Last month, the Federal Reserve Bank of Philadelphia published a staff paper entitled “Shadow Banking and the Crisis of 2007-08.” Citing the work of economists Gary Gorton and Andrew Metrick, the paper discusses how the “Great Recession” can be viewed as a “typical” banking crisis, albeit one that originated in the shadow banking system. Having accepted this premise, the author concludes that shadow banks “are as vulnerable to panics as traditional banks because they are subject to similar risks.” The paper also notes that some economists apportion blame for the financial crisis on the asset-backed commercial paper market.

The Financial Times reported that the Federal Reserve Board is studying how best to limit possible investor runs on bond funds, which it believes are a form of shadow banking. One solution being vetted involves the imposition of exit fees.

In a speech before the Conference of State Banking Supervisors, U.S. Comptroller of the Currency Thomas J. Curry urged state banking commissioners to make oversight of shadow banks a high priority.

Bloomberg reported that the Federal Home Loan Banks are voluntarily adopting a three-month moratorium on the admission of insurers owned by real estate investment trusts (“REITs”). The move follows Federal Housing Finance Agency concerns that the REITs’ use of captive insurers to gain access to FHLB financing is at the very least creating an impression of impropriety and at worse, creating instability.

Last Thursday, the National Credit Union Administration (“NCUA”) Board approved a proposed rule allowing qualified federal credit unions to securitize loans they have originated. The NCUA Board also approved a proposed rule which creates safe-harbor protection for certain securitized assets and protects investors in cases of conservatorship or liquidation. NCUA Press Release.

Across the Atlantic, Mark Carney, Governor of the Bank of England, listed the steps the Bank of England will take to reform that country’s shadow banking system. They include the implementation of standards to limit large exposures of traditional banks to shadow banks and making money market funds less susceptible to runs through minimum liquid asset requirements and by establishing the ability for funds to use temporary suspensions of withdrawals and redemptions in kind. To address the misalignment of incentives created by unsound securitization structures, the development of minimum margin requirements is also underway. View Mark Carney’s entire article here.

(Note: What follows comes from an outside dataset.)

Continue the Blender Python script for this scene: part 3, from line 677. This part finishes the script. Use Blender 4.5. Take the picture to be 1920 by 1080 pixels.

And as noted last week, the Bank of England, in conjunction with the European Central Bank, issued a discussion paper on the development of a well-functioning securitization market. The discussion paper considers a range of options that authorities could support to revitalize the securitization market. These include developing high-level principles for “qualifying securitizations” and harmonizing securitization standards across the European Union.